What is being asked - Please retype the data in full and exactly; the pictures are not part of the copy.

'''

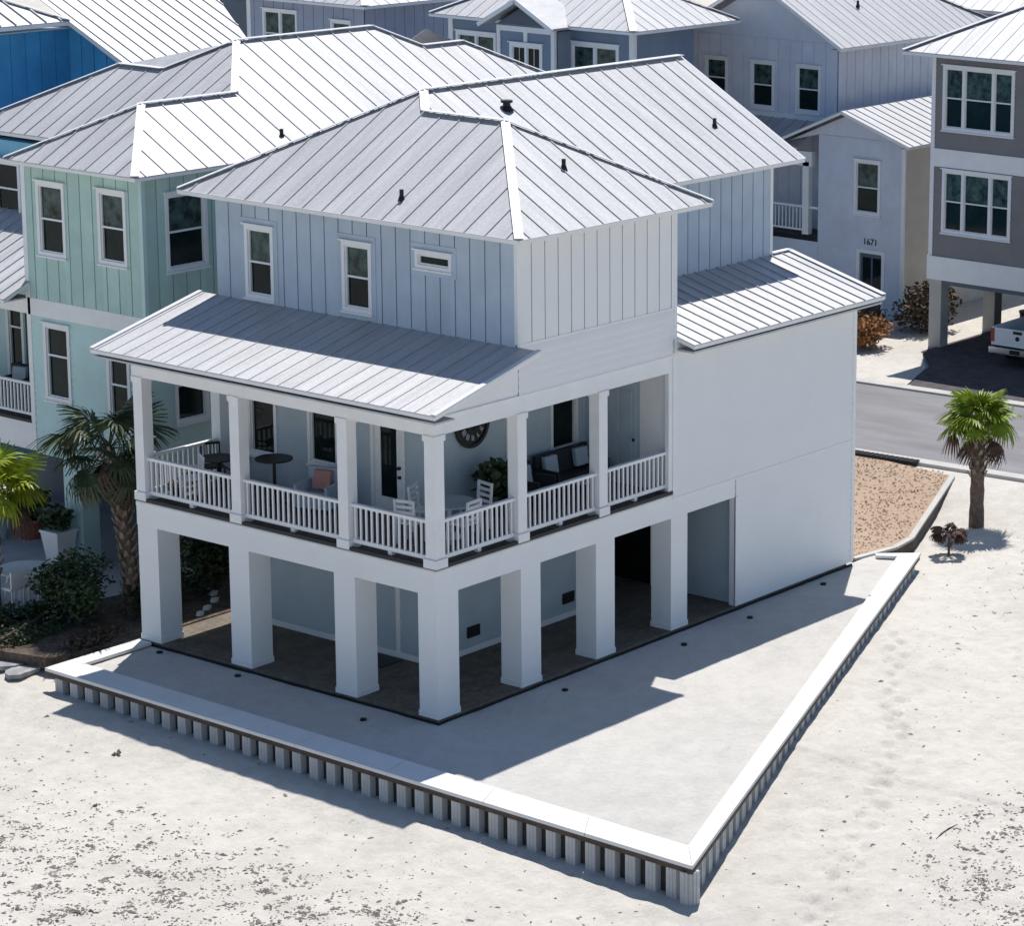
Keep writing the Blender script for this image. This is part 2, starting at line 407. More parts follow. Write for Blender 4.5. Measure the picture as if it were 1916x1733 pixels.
# street side
def rx(y): return 23.45-(y-6)*.082
def rx2(y): return 30.2-(y-11)*.075
sheet('road', [(rx(-120), -120), (rx2(-120), -120), (rx2(200), 200), (rx(200), 200)], -.075, 'asphalt', 'sun bleached grey asphalt road')
for k, (fn, s_) in enumerate(((rx, -1), (rx2, 1))):
    mb = MB(); a = fn(-120); b = fn(200)
    for c0, c1 in ((0, .42),):
        mb.prism([(a+s_*c0, -120, -.2), (a+s_*c1, -120, -.2), (b+s_*c1, 200, -.2), (b+s_*c0, 200, -.2)], (0, 0, .185 if k else .165))
    struct(mb.build('kerb', 'conc'), ['pale concrete kerb on the near side of the road', 'pale concrete kerb on the far side of the road'][k])
sheet('driveway', [(30.9, 9.62), (30.5+.9, -12), (48, -12), (48, 12.0), (35.2, 12.0), (33.4, 10.55)], -.05, 'drive', 'dark paved driveway in front of the grey house')
sheet('sidewalk', [(30.75, 9.8), (33.3, 10.6), (33.9, 11.4), (30.5, 12.4), (24, 90), (22.6, 90)], -.10, 'conc', None) if False else None
bed = [(14.62, .22), (16.0, -.02), (16.93, .12), (22.6, 2.62), (22.95, 5.5), (22.3, 12), (14.45, 12), (14.45, .3)]
sheet('gravel_bed', bed, -.062, 'tan', 'tan gravel bed beside the house')
mb = MB()
for a, b in ((bed[0], bed[1]), (bed[1], bed[2]), (bed[2], bed[3])):
    mb.beam((*a, -.075), (*b, -.075), .15, .06)
struct(mb.build('bed_edging', 'conc'), 'pale concrete edging of the tan gravel bed')
mb = MB()
for a, b in ((bed[0], bed[1]), (bed[1], bed[2]), (bed[2], bed[3])): mb.beam((*a, -.26), (*b, -.26), .09, .30)
struct(mb.build('bed_edging_board', 'darkwood'), 'dark timber board under the edging of the gravel bed')
# pebbles on the tan bed (beyond counting)
pb = MB()
for i in range(4200):
    x = rnd.uniform(14.6, 22.8); y = rnd.uniform(.1, 7)
    lim = .1 if x < 16.9 else .12+(x-16.93)*.44
    if y < lim+.15: continue
    s_ = rnd.uniform(.015, .05); a = rnd.random()*3
    c, d = math.cos(a)*s_, math.sin(a)*s_
    pb.add([(x+c, y+d, -.065), (x-d, y+c, -.065), (x-c, y-d, -.065), (x+d, y-c, -.065), (x, y, -.065+s_*.9)], [(0, 1, 4), (1, 2, 4), (2, 3, 4), (3, 0, 4)])
M['peb'] = mat('brown and tan pebbles', (.42, .30, .215), .9, var=.45, scale=3)
o = pb.build('gravel', 'peb'); o['kind'] = 'stuff'; o['label'] = 'loose tan pebbles scattered on the gravel bed'
# drain strip at road
t = thing('drain_channel', 'long black drain channel at the road end of the gravel bed', 'drain', (23.0, 5.2, -.06))
mb = MB(); mb.beam((.12, -1.1, .03), (-.18, 2.6, .03), .30, .09).build('channel', 'dark', t)
gr_ = MB()
for i in range(24): q = lerp(-1.05, 2.5, i/23); x = lerp(.12, -.18, i/23); gr_.beam((x-.12, q, .085), (x+.12, q, .085), .03, .012)
gr_.build('grate', 'dark', t)

# debris on the sand (beyond counting)
def chips(name, m, n_, dens, smin, smax, label):
    mb = MB(); k = 0; tries = 0
    while k < n_ and tries < n_*60:
        tries += 1
        x = rnd.uniform(-11, 20); y = rnd.uniform(-15, 9)
        if x > -2.7 and y > wall_y(x)-.15: continue
        if rnd.random() > dens(x, y): continue
        s_ = rnd.uniform(smin, smax)*rnd.choice((1, 1, 1, 1.8)); a = rnd.random()*6.3; l = rnd.uniform(.8, 1.7); z = gz(x, y)+.003
        c, d = math.cos(a), math.sin(a); h = s_*rnd.uniform(.3, .7)
        P_ = lambda q, r, w_=0: (x+c*q*s_*l-d*r*s_, y+d*q*s_*l+c*r*s_, z+w_)
        b = rnd.uniform(-.5, .5)
        mb.add([P_(-1, b), P_(-.3, -.5), P_(.5, -.4+b), P_(1, b), P_(.4, .5), P_(-.5, .6), P_(0, .1, h)], [(0, 1, 6), (1, 2, 6), (2, 3, 6), (3, 4, 6), (4, 5, 6), (5, 0, 6)])
        k += 1
    o = mb.build(name, m); o['kind'] = 'stuff'; o['label'] = label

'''

Final result -
Keep writing the Blender script for this image. This is part 2, starting at line 407. More parts follow. Write for Blender 4.5. Measure the picture as if it were 1916x1733 pixels.
# street side
def rx(y): return 23.45-(y-6)*.082
def rx2(y): return 30.2-(y-11)*.075
sheet('road', [(rx(-120), -120), (rx2(-120), -120), (rx2(200), 200), (rx(200), 200)], -.075, 'asphalt', 'sun bleached grey asphalt road')
for k, (fn, s_) in enumerate(((rx, -1), (rx2, 1))):
    mb = MB(); a = fn(-120); b = fn(200)
    for c0, c1 in ((0, .42),):
        mb.prism([(a+s_*c0, -120, -.2), (a+s_*c1, -120, -.2), (b+s_*c1, 200, -.2), (b+s_*c0, 200, -.2)], (0, 0, .185 if k else .165))
    struct(mb.build('kerb', 'conc'), ['pale concrete kerb on the near side of the road', 'pale concrete kerb on the far side of the road'][k])
sheet('driveway', [(30.9, 9.62), (30.5+.9, -12), (48, -12), (48, 12.0), (35.2, 12.0), (33.4, 10.55)], -.05, 'drive', 'dark paved driveway in front of the grey house')
sheet('sidewalk', [(30.75, 9.8), (33.3, 10.6), (33.9, 11.4), (30.5, 12.4), (24, 90), (22.6, 90)], -.10, 'conc', None) if False else None
bed = [(14.62, .22), (16.0, -.02), (16.93, .12), (22.6, 2.62), (22.95, 5.5), (22.3, 12), (14.45, 12), (14.45, .3)]
sheet('gravel_bed', bed, -.062, 'tan', 'tan gravel bed beside the house')
mb = MB()
for a, b in ((bed[0], bed[1]), (bed[1], bed[2]), (bed[2], bed[3])):
    mb.beam((*a, -.075), (*b, -.075), .15, .06)
struct(mb.build('bed_edging', 'conc'), 'pale concrete edging of the tan gravel bed')
mb = MB()
for a, b in ((bed[0], bed[1]), (bed[1], bed[2]), (bed[2], bed[3])): mb.beam((*a, -.26), (*b, -.26), .09, .30)
struct(mb.build('bed_edging_board', 'darkwood'), 'dark timber board under the edging of the gravel bed')
# pebbles on the tan bed (beyond counting)
pb = MB()
for i in range(4200):
    x = rnd.uniform(14.6, 22.8); y = rnd.uniform(.1, 7)
    lim = .1 if x < 16.9 else .12+(x-16.93)*.44
    if y < lim+.15: continue
    s_ = rnd.uniform(.015, .05); a = rnd.random()*3
    c, d = math.cos(a)*s_, math.sin(a)*s_
    pb.add([(x+c, y+d, -.065), (x-d, y+c, -.065), (x-c, y-d, -.065), (x+d, y-c, -.065), (x, y, -.065+s_*.9)], [(0, 1, 4), (1, 2, 4), (2, 3, 4), (3, 0, 4)])
M['peb'] = mat('brown and tan pebbles', (.42, .30, .215), .9, var=.45, scale=3)
o = pb.build('gravel', 'peb'); o['kind'] = 'stuff'; o['label'] = 'loose tan pebbles scattered on the gravel bed'
# drain strip at road
t = thing('drain_channel', 'long black drain channel at the road end of the gravel bed', 'drain', (23.0, 5.2, -.06))
mb = MB(); mb.beam((.12, -1.1, .03), (-.18, 2.6, .03), .30, .09).build('channel', 'dark', t)
gr_ = MB()
for i in range(24): q = lerp(-1.05, 2.5, i/23); x = lerp(.12, -.18, i/23); gr_.beam((x-.12, q, .085), (x+.12, q, .085), .03, .012)
gr_.build('grate', 'dark', t)

# debris on the sand (beyond counting)
def chips(name, m, n_, dens, smin, smax, label):
    mb = MB(); k = 0; tries = 0
    while k < n_ and tries < n_*60:
        tries += 1
        x = rnd.uniform(-11, 20); y = rnd.uniform(-15, 9)
        if x > -2.7 and y > wall_y(x)-.15: continue
        if rnd.random() > dens(x, y): continue
        s_ = rnd.uniform(smin, smax)*rnd.choice((1, 1, 1, 1.8)); a = rnd.random()*6.3; l = rnd.uniform(.8, 1.7); z = gz(x, y)+.003
        c, d = math.cos(a), math.sin(a); h = s_*rnd.uniform(.3, .7)
        P_ = lambda q, r, w_=0: (x+c*q*s_*l-d*r*s_, y+d*q*s_*l+c*r*s_, z+w_)
        b = rnd.uniform(-.5, .5)
        mb.add([P_(-1, b), P_(-.3, -.5), P_(.5, -.4+b), P_(1, b), P_(.4, .5), P_(-.5, .6), P_(0, .1, h)], [(0, 1, 6), (1, 2, 6), (2, 3, 6), (3, 4, 6), (4, 5, 6), (5, 0, 6)])
        k += 1
    o = mb.build(name, m); o['kind'] = 'stuff'; o['label'] = label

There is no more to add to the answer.